The process of owning a COCLT home starts with an orientation class, where interested buyers fill out a questionnaire. From that questionnaire, it is determined which future properties prospective buyers are interested in and they enter a queue for those properties. Their names are entered into a lottery system run by a third party, and if their name is drawn, they go through income verification (eligibility is currently capped at a household income of 120 percent or below the HUD area median income).

View of an open-plan first floor with a white-and-stainless steel kitchen at the far end. There's a sliding door to the back yard, and in the living area, a lare picture window with a view of a fenced yard.

Interior of a COCIC property. Photo courtesy of COCIC

After eligibility is approved, COCLT staff works closely with them, explaining all the ins and outs of homeownership. They provide financial planning, access to realtors, and help them with pre-approval. It’s a lot of handholding, but it’s necessary for people who have rented for most of their lives or have never heard of shared equity, Paxson explains. “We make the process as transparent as possible from the very beginning,” she says.

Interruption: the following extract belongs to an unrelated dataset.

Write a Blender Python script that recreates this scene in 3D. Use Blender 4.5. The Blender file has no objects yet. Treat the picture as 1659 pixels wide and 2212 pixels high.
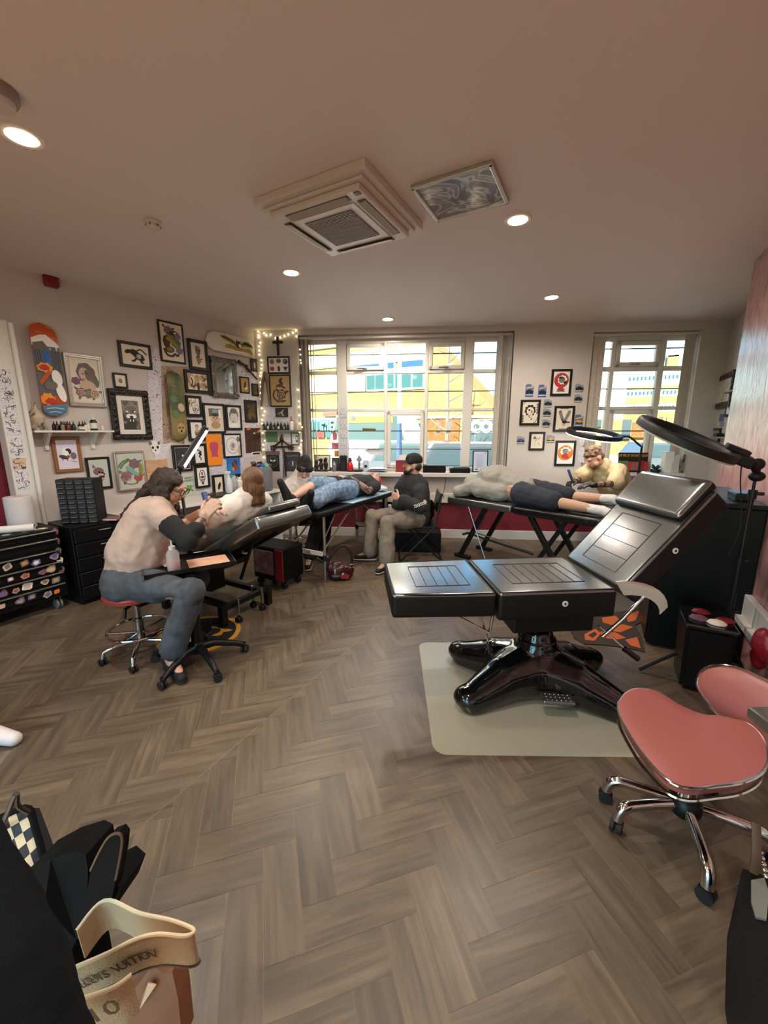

The lottery system didn’t exist when Lopez was in the market. But it became necessary after the program gained a lot of popularity. Demand outpaced the supply of COCLT homes. But still, according to a 10-year COCIC impact report, the COCIC and COCLT had “produced 200 units for low- and moderate-income homeowners” by the end of 2022.    

As for Lopez, his mortgage payment is $700. Combined with his maintenance costs, his monthly payments average out to about $1,200, roughly what he was paying in rent before becoming a homeowner. “I didn’t see myself becoming a homeowner so soon,” he says. “I think if you can buy a house here, it’s a great opportunity not just to own property, but to have at least a foot in the door to build generational wealth for yourself and family.”

Editor’s Note: An earlier version of this article stated incorrectly that the “all-in-one” structure of the land bank is unique.